1. The Building Standard (herein so called) materials are the following:
A. FLOORING:
Grade and quality of carpeting to be selected by Lessor, with color to be selected by Lessee from those offered by Lessor.
B. WINDOW COVERING:
At Lessor’s option, miniblinds or drapes in Lessor’s uniform color.
C. CEILING:
Acoustical tiles - Grid system.
D. PARTITIONS:
Sheetrock partitions with tape, bed, texture and paint finish,
E. DOORS:
Solid core door with metal frame and hardware.
F. LIGHT SWITHCES:
Single pole light switches.
G. TELEPHONE FACILITIES:
Standard unwired telephone outlets (ring and string) mounted on partitions.

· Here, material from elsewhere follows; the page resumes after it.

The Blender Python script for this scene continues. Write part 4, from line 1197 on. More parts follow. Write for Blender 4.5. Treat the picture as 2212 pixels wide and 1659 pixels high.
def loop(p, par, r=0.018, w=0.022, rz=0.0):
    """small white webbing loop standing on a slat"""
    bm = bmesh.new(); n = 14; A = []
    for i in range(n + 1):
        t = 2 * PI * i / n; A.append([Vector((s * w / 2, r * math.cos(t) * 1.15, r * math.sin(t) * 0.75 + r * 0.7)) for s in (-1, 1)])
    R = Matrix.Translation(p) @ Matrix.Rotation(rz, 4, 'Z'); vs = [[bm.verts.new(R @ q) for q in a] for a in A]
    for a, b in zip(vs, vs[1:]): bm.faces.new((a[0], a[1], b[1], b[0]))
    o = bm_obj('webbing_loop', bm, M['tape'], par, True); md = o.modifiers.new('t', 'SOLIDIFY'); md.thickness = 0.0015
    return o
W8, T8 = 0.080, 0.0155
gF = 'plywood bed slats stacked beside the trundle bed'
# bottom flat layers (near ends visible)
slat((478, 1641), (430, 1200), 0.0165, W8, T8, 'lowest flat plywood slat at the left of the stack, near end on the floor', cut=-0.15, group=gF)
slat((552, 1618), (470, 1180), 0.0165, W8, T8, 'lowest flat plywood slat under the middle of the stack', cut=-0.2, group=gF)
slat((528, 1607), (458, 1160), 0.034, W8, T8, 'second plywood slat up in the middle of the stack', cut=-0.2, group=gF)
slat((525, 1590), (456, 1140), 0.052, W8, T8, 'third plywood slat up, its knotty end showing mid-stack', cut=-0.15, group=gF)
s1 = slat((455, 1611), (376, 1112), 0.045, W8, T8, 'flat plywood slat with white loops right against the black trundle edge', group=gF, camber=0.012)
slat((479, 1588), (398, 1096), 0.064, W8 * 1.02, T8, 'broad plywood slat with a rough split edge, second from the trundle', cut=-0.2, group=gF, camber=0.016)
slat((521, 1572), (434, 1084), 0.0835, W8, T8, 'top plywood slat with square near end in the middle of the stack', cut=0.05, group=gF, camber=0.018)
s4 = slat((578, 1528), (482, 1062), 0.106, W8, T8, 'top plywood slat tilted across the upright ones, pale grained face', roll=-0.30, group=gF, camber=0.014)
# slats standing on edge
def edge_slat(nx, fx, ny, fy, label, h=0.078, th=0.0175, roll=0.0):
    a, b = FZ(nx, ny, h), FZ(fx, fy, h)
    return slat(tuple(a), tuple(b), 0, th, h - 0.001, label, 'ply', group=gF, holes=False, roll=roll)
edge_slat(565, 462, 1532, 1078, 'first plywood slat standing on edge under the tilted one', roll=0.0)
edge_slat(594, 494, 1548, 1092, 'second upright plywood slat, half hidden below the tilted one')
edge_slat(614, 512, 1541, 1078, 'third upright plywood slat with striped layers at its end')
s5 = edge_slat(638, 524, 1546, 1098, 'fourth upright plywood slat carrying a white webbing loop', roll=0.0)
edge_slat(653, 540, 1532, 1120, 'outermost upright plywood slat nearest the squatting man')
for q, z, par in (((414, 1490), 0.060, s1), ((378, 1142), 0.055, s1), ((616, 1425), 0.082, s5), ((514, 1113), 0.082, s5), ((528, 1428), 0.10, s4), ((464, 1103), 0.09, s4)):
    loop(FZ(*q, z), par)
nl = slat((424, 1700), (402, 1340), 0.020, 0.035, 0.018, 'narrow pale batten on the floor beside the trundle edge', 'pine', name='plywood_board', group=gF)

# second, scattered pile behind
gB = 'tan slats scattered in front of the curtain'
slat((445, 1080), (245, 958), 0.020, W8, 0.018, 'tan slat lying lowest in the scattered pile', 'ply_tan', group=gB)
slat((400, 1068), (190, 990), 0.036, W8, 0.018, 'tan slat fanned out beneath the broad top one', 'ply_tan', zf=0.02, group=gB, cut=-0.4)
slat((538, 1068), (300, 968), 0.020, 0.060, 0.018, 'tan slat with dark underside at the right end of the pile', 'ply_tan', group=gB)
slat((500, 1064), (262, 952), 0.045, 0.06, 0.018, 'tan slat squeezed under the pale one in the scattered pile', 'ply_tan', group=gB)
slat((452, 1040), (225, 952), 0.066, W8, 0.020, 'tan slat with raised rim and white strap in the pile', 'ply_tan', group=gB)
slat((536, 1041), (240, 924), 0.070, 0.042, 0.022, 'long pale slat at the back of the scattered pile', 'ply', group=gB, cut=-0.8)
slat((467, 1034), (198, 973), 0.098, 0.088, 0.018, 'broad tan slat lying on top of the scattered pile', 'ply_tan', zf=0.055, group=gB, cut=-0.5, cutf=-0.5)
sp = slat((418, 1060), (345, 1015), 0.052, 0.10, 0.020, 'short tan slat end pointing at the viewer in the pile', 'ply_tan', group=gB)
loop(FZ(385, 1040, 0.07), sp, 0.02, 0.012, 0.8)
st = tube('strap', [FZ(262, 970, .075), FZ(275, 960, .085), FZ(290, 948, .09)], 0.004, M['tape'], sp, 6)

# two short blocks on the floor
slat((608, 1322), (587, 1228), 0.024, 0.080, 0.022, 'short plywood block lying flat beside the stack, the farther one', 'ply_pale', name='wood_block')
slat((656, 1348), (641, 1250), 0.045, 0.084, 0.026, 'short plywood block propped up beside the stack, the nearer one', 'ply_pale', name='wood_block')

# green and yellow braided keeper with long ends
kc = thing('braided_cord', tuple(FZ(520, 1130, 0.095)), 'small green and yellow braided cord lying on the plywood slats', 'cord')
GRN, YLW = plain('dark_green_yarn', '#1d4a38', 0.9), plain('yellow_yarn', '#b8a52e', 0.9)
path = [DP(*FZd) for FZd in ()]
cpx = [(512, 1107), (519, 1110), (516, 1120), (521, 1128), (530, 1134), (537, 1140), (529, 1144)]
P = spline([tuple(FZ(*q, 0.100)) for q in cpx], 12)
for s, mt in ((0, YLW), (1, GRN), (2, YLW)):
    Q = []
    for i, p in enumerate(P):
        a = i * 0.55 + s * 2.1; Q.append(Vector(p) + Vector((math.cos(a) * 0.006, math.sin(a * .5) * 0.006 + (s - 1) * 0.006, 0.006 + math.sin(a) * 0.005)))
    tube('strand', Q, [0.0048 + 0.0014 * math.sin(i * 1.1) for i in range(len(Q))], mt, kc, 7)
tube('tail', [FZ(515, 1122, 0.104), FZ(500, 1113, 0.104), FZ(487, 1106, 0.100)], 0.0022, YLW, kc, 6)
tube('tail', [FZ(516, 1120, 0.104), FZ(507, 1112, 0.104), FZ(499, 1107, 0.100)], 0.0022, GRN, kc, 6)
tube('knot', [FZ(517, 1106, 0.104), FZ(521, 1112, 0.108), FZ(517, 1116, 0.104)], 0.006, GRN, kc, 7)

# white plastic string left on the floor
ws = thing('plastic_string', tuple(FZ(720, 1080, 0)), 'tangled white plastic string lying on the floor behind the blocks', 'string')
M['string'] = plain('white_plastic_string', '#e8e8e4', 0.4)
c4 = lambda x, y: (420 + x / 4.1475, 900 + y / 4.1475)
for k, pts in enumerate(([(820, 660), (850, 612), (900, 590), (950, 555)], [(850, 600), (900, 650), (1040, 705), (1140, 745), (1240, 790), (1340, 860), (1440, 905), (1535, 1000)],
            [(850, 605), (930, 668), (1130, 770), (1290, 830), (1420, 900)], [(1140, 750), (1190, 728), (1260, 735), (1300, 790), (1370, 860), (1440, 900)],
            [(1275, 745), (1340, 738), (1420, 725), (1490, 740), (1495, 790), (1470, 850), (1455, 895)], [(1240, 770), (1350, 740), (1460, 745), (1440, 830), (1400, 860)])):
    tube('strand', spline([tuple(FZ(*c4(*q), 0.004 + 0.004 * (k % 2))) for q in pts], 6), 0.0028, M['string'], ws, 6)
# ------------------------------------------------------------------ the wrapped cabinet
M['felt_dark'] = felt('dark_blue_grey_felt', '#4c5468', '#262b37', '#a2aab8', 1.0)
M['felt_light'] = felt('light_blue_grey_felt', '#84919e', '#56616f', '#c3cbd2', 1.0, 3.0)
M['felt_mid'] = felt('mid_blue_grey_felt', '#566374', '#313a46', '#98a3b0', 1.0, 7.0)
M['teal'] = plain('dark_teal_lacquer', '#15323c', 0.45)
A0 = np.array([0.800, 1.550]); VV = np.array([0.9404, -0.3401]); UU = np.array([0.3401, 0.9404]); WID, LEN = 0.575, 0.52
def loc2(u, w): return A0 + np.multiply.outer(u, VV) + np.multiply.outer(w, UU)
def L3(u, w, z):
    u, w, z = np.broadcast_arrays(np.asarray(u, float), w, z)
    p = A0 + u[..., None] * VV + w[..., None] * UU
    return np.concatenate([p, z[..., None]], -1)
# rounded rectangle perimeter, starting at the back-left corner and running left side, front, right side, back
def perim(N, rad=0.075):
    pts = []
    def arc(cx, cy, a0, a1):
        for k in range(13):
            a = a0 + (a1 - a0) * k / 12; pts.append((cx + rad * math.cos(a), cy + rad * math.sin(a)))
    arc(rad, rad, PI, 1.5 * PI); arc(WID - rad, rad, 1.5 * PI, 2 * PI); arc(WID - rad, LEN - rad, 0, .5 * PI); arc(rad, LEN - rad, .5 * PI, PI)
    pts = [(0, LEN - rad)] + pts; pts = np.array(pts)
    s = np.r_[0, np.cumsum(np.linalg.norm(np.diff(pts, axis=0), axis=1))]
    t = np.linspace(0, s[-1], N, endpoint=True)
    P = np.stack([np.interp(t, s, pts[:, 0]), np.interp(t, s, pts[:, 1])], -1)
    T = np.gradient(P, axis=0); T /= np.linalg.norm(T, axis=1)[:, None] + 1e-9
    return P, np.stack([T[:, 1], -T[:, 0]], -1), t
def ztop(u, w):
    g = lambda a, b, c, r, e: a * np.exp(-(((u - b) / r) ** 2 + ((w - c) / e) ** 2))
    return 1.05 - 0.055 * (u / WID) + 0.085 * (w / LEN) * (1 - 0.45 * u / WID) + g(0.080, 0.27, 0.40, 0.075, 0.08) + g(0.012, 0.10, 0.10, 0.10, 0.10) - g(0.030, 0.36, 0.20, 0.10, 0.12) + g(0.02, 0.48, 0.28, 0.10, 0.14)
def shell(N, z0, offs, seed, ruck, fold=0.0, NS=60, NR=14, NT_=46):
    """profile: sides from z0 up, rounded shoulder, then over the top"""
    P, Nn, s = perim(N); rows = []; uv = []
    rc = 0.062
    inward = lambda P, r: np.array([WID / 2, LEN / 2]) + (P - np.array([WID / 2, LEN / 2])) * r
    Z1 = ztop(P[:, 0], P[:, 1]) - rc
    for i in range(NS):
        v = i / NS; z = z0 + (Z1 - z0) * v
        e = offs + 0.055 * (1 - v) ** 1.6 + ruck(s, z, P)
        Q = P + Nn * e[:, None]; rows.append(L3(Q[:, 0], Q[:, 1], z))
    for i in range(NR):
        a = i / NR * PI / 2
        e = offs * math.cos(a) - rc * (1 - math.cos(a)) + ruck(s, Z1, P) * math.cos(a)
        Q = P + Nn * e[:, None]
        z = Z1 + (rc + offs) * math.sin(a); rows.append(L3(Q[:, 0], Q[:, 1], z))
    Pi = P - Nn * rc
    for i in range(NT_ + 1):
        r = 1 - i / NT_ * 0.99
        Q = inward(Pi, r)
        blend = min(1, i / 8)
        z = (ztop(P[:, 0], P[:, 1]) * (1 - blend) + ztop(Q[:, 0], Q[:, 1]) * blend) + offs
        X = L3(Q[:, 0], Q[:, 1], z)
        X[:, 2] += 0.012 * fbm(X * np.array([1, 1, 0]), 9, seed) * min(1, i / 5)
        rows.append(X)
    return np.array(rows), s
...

Lessee must make timely arrangements for telephone installation and is responsible for all charges related to such installation.
H. LIGHT FIXTURES:
Recessed fluorescent lighting fixtures.
B-1-1
EXHIBIT “B-2”
Lessor agrees to provide Lessee an allowance (the “Allowance”) of $7.00 per square foot of Net Rentable Area in the Premises (which for purposes hereof is agreed will be 4,270 square feet as of December 1, 2000), being the total sum of $29,890.00 toward the cost of the Lessee Improvements. Lessee shall not be entitled to any credit for any amount not applied to the cost of the Lessee Improvements. In the event the Allowance shall not be sufficient to complete the improvements contemplated by the approved plans, Lessee shall pay the Excess Costs as prescribed in Exhibit “B”.